Password management service Bitwarden has been found to have a potentially risky autofill feature that could be exploited by malicious iframes on trusted websites to steal user credentials.
Analysts at Flashpoint discovered the issue, which Bitwarden was made aware of in 2018 but chose to allow to accommodate legitimate sites that use iframes.
While the auto-fill feature is not enabled by default and the conditions required to exploit it are limited, motivated attackers could still try to take advantage of these flaws on some websites.
Bitwarden is an open-source service that stores encrypted usernames and passwords in a vault accessed via a browser extension. The extension fills in credentials automatically if the user visits a website with a stored login for that domain.
However, Flashpoint discovered that the extension also autofills forms in embedded iframes, even from external domains. While iframes on high-traffic login pages represent a very low-risk issue, Bitwarden’s feature can also autofill credentials on subdomains matching a login’s base domain.

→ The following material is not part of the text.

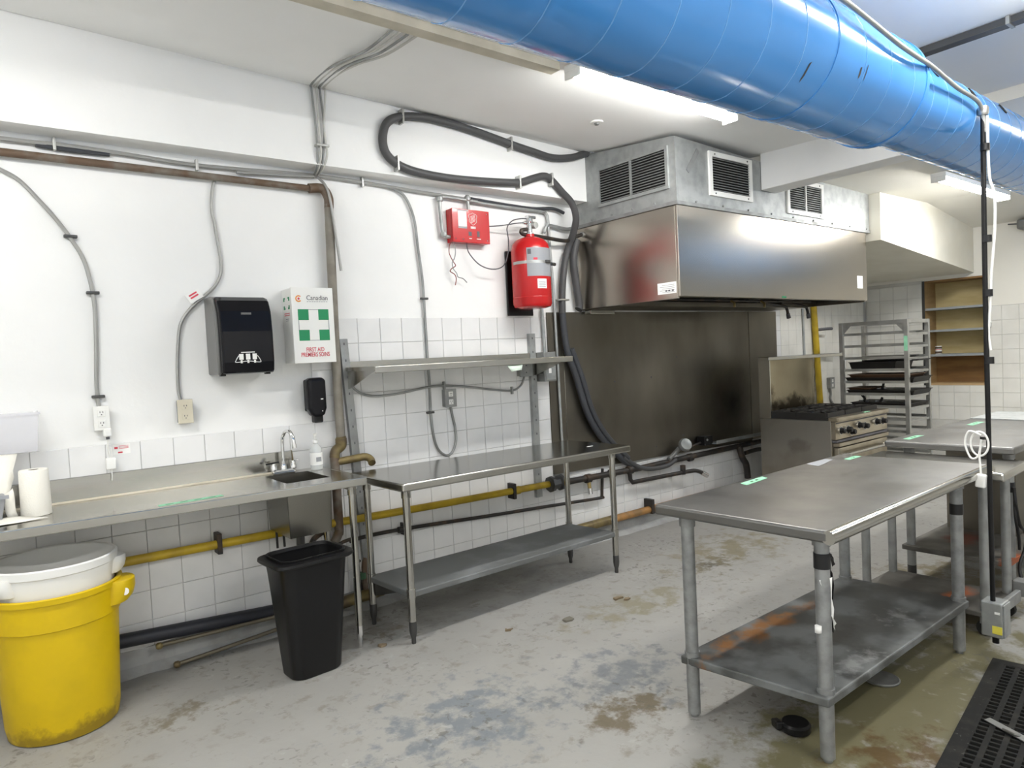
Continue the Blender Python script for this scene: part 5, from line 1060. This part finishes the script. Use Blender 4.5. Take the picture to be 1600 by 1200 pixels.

This means an attacker could capture credentials when a victim visits a page with an enabled autofill feature.
Bitwarden has acknowledged the risk of autofill and warns users of the potential for compromised sites to exploit the feature. Bitwarden engineers have not changed the behaviour since users often need to log in to services using embedded iframes from external domains.
They have added a warning in the software’s documentation and the extension’s relevant settings menu. Bitwarden promised to block autofill on the reported hosting environment in a future update, but they do not plan on changing the iframe functionality.
Bitwarden says that they accept iframe autofilling because many popular websites use this model, but the feature is not enabled by default and includes a warning message for this reason.